Sunday, June 16, 2013

What's with the two sets of doors?

Every mall and office building seems to use two annoying sets of doors to get inside. Ugh, why make me open two sets of doors just to get into your building? It's not like the distance between the two sets of doors is big either. You open the outside door, then a few feet in you have to do it all over again. I mean some of them are a bit bigger and decorated, but do they actually do anything?
Vestibules and Energy Saving
Well, it turns out that these extra doors might actually have a purpose beyond decoration and annoying guests. They're apparently called "vestibules". Not being a professional anything, I can't tell you if they actually work, how they work, or how well they work. Ask your local trusted professional.

Let me think aloud for a minute though. If you look at it from a common sense perspective, you'll notice that there are two sets of doors -- duh. There should also be two walls to the left and right sides between the two doors. If there weren't walls, then it wouldn't really be a vestibule, it'd just be a junction and you'd be properly inside the building already.

A person walks in through the outside set of doors and once he/she passes it, that door should start closing. If the second set of doors is far enough away, then maybe the outside set of doors closes before the inside set of doors gets opened. Kind of like an airlock then?

Like an airlock?
After watching enough movies, you should know the basic function of an airlock. Honestly, the only thing I know about airlocks is from movies in space or under water. In those movies, the airlocks usually let divers or space people get back into a ship without blowing the ship up. They open the outside door, enter the airlock, close the outside door, and the airlock gets drained and/or pressurized. A green light turns on and/or a sound beeps, and the people usually get the all clear to open the second set of doors to get properly inside. Or someone blows the airlock and every dies in the movie -- can't remember which one that was. And then there are those other movies where someone makes a whole in a wall of the ship or plane and everything gets sucked outside, or water starts pouring in. Having never seen or experienced that, I can't say if it's true or not.
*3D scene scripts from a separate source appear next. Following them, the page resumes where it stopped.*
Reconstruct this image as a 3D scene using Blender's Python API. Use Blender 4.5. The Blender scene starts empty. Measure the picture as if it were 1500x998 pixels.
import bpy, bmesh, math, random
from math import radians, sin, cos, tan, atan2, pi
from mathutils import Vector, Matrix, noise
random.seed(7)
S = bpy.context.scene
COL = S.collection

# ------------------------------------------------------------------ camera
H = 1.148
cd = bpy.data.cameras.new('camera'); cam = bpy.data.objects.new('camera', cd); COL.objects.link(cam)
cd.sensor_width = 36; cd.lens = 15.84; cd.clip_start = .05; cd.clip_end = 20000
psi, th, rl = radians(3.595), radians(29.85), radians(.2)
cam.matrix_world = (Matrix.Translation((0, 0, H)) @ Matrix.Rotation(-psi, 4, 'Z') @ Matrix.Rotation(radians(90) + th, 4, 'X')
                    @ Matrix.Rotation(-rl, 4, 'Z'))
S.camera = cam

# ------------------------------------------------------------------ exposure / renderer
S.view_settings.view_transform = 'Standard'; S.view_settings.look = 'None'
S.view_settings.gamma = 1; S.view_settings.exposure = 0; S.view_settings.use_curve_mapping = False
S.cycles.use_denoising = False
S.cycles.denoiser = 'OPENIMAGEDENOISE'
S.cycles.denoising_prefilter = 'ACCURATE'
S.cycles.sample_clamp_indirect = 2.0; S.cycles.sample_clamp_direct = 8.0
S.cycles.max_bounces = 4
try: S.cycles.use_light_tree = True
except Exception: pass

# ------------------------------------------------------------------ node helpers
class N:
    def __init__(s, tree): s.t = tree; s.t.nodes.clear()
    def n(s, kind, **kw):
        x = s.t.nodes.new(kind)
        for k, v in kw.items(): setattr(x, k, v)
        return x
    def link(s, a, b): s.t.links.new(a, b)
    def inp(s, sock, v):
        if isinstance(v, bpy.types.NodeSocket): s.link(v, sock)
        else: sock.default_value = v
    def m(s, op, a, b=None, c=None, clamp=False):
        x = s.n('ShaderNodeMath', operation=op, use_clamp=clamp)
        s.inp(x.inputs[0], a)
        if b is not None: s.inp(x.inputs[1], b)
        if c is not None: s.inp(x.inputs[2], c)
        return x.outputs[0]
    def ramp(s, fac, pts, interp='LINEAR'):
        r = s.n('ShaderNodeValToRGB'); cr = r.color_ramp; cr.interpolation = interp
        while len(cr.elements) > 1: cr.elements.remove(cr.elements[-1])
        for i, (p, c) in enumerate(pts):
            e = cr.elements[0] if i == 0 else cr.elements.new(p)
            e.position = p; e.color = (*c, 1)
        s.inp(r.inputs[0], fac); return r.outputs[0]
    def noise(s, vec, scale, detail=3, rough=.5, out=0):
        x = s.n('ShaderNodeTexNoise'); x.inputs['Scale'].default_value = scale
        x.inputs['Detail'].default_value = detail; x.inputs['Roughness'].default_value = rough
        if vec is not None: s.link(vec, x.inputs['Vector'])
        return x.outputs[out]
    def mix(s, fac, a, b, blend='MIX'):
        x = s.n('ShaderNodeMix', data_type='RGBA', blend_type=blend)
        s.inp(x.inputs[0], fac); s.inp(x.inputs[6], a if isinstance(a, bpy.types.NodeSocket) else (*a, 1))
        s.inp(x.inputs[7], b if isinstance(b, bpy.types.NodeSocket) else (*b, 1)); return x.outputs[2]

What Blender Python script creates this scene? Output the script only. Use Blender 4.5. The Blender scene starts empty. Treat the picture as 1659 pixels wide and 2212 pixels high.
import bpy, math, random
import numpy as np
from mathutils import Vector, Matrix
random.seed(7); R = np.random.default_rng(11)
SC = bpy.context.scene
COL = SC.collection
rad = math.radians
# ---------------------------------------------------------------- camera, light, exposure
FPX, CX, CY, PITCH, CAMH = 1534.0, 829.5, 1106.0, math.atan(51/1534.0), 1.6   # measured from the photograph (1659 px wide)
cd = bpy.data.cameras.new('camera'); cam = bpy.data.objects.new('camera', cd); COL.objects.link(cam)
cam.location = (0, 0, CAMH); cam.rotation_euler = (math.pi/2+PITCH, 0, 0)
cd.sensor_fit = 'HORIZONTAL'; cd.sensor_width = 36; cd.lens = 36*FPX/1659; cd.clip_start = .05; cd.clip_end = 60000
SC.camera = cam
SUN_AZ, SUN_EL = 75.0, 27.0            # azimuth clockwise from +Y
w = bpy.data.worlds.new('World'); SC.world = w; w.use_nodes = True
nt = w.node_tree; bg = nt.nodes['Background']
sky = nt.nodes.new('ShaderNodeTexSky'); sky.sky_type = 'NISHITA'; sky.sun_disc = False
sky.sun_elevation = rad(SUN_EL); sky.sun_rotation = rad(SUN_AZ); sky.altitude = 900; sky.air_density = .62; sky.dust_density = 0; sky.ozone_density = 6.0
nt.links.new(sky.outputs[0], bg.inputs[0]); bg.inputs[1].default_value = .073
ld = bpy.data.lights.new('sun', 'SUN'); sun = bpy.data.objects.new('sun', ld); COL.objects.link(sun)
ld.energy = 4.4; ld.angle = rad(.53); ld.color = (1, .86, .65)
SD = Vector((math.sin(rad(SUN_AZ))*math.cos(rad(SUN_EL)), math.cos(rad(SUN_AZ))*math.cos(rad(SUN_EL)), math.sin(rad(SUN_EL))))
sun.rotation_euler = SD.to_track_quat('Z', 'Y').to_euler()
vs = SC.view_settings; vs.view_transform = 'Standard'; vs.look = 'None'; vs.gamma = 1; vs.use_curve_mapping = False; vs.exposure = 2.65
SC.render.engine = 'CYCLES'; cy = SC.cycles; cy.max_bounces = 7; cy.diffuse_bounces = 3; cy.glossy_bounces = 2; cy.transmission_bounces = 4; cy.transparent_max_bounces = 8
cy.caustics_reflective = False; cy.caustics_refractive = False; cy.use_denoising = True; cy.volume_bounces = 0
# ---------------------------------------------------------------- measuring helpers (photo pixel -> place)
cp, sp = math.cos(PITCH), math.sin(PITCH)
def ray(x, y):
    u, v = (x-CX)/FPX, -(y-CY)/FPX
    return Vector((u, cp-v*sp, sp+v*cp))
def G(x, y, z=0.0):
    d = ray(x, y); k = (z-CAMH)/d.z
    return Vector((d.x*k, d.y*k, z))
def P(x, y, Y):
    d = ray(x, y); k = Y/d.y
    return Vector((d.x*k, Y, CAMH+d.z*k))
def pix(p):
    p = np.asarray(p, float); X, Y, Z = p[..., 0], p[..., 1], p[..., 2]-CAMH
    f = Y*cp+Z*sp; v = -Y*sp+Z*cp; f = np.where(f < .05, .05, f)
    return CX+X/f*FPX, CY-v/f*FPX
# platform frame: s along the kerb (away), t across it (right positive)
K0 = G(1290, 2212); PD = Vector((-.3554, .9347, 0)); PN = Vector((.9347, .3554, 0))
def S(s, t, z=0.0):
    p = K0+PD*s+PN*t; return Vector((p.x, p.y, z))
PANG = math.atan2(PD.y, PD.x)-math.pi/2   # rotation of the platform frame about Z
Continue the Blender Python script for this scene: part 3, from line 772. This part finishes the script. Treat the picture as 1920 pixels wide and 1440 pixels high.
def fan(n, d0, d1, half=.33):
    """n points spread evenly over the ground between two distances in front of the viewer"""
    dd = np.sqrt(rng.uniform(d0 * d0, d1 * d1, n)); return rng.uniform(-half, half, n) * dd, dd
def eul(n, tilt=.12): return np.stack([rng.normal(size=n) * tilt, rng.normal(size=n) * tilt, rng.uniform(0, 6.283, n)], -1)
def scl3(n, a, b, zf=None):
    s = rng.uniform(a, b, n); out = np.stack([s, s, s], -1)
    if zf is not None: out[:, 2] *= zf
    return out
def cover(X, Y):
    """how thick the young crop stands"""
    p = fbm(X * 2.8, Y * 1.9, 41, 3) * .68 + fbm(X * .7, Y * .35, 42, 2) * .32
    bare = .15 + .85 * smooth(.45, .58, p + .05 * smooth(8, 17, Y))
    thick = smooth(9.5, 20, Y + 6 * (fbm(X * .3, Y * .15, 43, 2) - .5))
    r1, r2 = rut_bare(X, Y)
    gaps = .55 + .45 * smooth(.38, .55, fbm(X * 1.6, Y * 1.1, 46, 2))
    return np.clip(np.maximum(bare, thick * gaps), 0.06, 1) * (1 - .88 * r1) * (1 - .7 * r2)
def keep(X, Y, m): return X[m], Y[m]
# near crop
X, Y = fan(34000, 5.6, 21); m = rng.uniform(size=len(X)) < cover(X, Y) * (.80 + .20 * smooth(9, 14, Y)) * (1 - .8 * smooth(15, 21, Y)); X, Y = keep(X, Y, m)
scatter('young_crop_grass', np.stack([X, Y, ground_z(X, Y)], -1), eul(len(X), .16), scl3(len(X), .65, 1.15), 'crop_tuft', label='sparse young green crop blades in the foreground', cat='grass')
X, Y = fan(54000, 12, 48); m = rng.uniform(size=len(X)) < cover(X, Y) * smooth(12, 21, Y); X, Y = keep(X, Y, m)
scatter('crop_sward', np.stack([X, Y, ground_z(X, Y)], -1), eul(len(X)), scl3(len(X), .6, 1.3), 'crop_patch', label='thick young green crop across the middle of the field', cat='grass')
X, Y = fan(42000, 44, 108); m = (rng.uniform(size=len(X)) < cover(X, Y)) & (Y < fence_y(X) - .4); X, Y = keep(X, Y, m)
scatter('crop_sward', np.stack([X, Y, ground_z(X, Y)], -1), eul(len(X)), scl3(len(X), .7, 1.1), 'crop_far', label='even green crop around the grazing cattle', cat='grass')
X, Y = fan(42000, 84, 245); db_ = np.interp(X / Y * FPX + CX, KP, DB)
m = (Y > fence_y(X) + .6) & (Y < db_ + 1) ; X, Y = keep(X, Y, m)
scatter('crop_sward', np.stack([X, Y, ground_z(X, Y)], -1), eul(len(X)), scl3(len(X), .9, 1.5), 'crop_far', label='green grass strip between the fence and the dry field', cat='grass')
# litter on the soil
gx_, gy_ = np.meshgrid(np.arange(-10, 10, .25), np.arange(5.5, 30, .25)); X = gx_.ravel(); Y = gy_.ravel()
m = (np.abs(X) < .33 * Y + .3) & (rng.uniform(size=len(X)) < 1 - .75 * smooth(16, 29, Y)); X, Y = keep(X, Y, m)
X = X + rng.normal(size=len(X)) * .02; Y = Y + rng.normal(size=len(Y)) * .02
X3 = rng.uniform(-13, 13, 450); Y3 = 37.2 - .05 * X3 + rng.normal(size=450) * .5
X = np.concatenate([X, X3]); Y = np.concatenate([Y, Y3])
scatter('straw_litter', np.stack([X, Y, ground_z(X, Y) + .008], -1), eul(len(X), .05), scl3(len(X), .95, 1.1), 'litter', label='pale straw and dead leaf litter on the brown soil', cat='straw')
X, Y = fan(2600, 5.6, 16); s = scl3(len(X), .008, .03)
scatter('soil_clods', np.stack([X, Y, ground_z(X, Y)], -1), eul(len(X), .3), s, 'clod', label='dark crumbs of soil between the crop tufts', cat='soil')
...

Let's say that the pouring in and spilling out thing actually does happen for a second. In the summer and winter, air is usually heated or cooled inside a building -- you can figure out which is which. That inside air is usually conditioned with things that require energy and money. If stuff gets in or spills out, the building gets warmer or cooler, and you usually don't want that because you wouldn't be conditioning the air then. Once that happens, you have to recondition that air. And you do that with what? Money.

Assuming that air does flow in and out of a building, then maybe a vestibule could help slow that flow down. Who knows, I'm not a professional.